Opinion
2001-09326
Argued February 21, 2002.
April 1, 2002.
In an action to recover damages for personal injuries, etc., the defendant appeals, as limited by her brief, from so much of an order of the Supreme Court, Suffolk County (Klein, J.), dated August 27, 2001, as denied that branch of her motion which was to vacate her default in appearing and, in effect, denied that branch of her motion which was for summary judgment dismissing the complaint.
Caputi, Weintraub Neary, Huntington, N.Y. (Mark E. Nadjar of counsel), for appellant.
Mandler Sieger, LLP, Westbury, N.Y. (Peter A. Mandler of counsel), for respondents.
Before: MYRIAM J. ALTMAN, J.P., GABRIEL M. KRAUSMAN, GLORIA GOLDSTEIN, HOWARD MILLER, JJ.

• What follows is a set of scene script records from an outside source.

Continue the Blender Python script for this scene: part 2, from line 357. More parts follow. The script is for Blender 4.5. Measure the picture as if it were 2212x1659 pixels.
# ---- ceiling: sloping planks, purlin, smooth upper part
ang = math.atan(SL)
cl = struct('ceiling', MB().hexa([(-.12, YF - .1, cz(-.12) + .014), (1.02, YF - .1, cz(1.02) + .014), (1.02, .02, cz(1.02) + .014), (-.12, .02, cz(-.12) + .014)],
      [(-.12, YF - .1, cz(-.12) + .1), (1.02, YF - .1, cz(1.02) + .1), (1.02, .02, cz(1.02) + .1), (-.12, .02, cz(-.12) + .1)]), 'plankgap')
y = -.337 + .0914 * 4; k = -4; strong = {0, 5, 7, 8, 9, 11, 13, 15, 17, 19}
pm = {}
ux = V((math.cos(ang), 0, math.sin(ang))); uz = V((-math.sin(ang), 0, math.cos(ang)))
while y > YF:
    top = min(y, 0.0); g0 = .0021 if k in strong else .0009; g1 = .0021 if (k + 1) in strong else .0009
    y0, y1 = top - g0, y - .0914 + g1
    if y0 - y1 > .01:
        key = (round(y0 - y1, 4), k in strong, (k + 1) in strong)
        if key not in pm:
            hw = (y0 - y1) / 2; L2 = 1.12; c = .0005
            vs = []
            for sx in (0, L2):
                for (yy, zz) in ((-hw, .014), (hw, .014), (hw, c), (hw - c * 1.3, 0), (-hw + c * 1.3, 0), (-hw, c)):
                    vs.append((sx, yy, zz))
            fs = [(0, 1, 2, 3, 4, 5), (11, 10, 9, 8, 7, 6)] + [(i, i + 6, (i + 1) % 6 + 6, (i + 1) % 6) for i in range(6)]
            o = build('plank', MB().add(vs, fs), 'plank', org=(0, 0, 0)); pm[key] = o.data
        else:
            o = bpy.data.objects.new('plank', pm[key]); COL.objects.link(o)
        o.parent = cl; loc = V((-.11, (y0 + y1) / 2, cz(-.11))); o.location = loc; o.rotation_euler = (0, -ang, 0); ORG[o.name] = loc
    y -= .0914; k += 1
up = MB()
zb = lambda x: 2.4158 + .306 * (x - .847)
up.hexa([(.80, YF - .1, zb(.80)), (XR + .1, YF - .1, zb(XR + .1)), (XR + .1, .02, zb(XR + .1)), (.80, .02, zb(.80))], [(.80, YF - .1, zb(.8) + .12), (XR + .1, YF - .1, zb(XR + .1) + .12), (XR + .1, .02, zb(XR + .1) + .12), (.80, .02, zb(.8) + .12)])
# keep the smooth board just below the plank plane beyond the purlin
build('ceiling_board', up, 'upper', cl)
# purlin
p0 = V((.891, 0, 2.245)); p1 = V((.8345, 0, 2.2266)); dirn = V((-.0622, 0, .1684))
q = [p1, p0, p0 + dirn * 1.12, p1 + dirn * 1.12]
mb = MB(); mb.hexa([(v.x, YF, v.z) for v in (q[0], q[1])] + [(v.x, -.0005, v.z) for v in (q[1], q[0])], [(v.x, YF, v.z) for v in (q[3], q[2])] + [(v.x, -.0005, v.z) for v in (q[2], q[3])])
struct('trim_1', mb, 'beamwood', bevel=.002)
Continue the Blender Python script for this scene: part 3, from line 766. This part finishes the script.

ORDERED that the order is modified by deleting the provision thereof denying that branch of the motion which was to vacate the default and substituting therefor a provision granting that branch of the motion; as so modified, the order is affirmed insofar as appealed from, with costs to the defendant.
Under the circumstances of this case, the defendant has demonstrated both a reasonable excuse for her default and a meritorious defense to the action. Accordingly, the defendant was entitled to vacatur of her default (see, Loria v. Plesser, 267 A.D.2d 213; DeRisi v. Santoro, 262 A.D.2d 270).
However, so much of the order as, in effect, denied that branch of the motion which was for summary judgment dismissing the complaint was proper. As no discovery has taken place in this case, the motion for summary judgment was premature (see Ross v. Curtis-Palmer Hydro-Elec. Co., 81 N.Y.2d 494; Brown v. County of Nassau, 226 A.D.2d 492).
ALTMAN, J.P., KRAUSMAN, GOLDSTEIN and H. MILLER, JJ., concur.